Both parties respected the Constitution and how it was handled. There was plenty of things that had affect on the process, but five of the most important were, butterfly ballots, hanging chad, the Florida recount law, the Republican control of Florida, and voter discrimination. Butterfly ballots are ballot papers that have names down both sides, with a single column of punch holes in the center, which has been likened to a maze. This butterfly ballot caused confusion to many voters, and quickly after they voted many had called in saying the voted for the wrong person. The reason given for the design was that they felt the people wouldn’t be able to read the font if they put all the candidates on the same side of the ballot. Although the set up may have been confusing it is your job as a voter to pay attention to what you are doing while voting. A hanging chad is the piece of paper left hanging from a punch-card ballot when the punch is incomplete. A bulging chad is still attached to the hole on both sides. During the 2000 election chads were a very big deal. During the recount it was a big decision whether or not to count a vote that didn’t go all the way through even if you could tell where their intended vote was heading. In my opinion they should not count the vote if it did not go all the way through, again it is your job as a voter to make your vote obvious.

The Florida Recount Law states that, the close vote margin for Florida elections is 0.5% of the total votes cast for a given office or measure. The law specifies that candidates, including candidates for retention to a judicial office, and ballot measures are all subject to recounts. Both primary and general elections are eligible for recounts. The apparent losing candidate by this margin can waive the recount if such a request is made in writing to the canvassing board. The 0.5% close vote margin at first initiates a recount of paper ballots. If the recount results in a vote margin that is less than or equal to 0.25%, a hand recount is called for. However, the hand recount is only for those ballots containing under votes or over votes, and is mandated only if the collective total of under votes and over votes is enough to alter the result of the election. As many people know Florida is usually a Republican state. During the 2000 election George W. Bush’s brother, Jeb Bush, was the Governor of Florida during the time and many people believed this helped him win. During the movie it seemed as if the Republicans in charge were trying to end the recount as fast as possible.

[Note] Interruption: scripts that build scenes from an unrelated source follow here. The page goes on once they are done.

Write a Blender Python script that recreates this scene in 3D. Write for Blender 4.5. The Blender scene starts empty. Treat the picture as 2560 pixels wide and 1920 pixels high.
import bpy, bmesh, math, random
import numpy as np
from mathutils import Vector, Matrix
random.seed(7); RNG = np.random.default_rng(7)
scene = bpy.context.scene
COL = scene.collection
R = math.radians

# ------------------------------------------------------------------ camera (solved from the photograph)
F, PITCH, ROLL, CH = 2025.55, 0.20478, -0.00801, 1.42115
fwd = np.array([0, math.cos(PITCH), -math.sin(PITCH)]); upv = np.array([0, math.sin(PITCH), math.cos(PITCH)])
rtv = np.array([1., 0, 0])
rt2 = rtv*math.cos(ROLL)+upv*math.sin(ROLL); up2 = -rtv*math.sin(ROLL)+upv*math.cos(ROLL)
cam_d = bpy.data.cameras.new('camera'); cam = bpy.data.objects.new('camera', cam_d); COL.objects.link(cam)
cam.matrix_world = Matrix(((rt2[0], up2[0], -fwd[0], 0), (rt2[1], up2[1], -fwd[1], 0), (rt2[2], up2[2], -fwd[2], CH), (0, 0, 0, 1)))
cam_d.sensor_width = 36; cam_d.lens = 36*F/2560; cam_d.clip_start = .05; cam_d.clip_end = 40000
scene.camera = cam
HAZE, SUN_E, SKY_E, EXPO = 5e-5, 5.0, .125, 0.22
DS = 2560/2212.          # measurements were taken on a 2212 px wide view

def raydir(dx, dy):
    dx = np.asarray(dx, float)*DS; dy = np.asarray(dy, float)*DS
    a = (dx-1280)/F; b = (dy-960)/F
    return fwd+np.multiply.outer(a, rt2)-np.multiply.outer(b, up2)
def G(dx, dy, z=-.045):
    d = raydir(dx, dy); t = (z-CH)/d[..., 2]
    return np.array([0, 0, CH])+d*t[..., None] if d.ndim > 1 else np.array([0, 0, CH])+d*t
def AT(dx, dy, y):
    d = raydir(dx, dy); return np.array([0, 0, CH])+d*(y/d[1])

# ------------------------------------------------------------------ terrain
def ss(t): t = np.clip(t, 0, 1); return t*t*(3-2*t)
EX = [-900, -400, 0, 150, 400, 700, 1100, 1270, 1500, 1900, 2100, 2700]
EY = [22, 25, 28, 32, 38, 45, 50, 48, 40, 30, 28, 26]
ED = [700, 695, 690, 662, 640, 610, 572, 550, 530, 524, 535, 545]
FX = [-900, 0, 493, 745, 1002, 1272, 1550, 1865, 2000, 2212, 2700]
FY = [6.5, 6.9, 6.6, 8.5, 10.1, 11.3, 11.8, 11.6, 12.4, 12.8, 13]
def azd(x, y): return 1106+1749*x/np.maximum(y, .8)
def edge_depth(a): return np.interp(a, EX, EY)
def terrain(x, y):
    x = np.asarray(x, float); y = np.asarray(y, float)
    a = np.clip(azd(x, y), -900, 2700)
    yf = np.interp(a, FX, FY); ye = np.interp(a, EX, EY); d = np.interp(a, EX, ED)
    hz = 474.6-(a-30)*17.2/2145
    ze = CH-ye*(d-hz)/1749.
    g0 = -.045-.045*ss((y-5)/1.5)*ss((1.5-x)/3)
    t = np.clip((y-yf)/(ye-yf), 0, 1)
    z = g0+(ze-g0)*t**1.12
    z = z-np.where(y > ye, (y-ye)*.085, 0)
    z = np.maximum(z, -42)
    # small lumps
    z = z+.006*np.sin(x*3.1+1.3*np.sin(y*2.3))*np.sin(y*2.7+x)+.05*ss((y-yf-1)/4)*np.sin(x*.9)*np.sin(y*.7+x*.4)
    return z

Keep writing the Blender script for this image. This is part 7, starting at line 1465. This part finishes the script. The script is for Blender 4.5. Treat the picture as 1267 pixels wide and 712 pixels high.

Many people may look at this as cheating because the Governor was a Republican, but the truth is they wanted it to end because the Democrats were only asking Democrat sections of Florida to recount and they did not want to lose the Presidency because of a recount. I think that the Republican control of Florida didn’t affect the recount at all and that they handled it the same way a Democrat party would have if roles were reversed. Voter discrimination was and still is a very big deal in Florida. During the 2000 election in Florida wide-ranging errors and unequal resources in the election process denied countless Floridians the right to vote. The majority of these Florida voters fell most harshly on the shoulders of African Americans. The movie showed that if you had the name similar to a felon it would not let you vote as well. This was very wrong and that could have fixed the election. Although it was all very confusing and left many Americans, and the two candidates waiting for over a month, it all goes back to what James Baker said, “There were no tanks on the streets. This peaceful transfer of power in the emotional and trying of times is a testament to the strength of the Constitution and our faith in the rule of law.”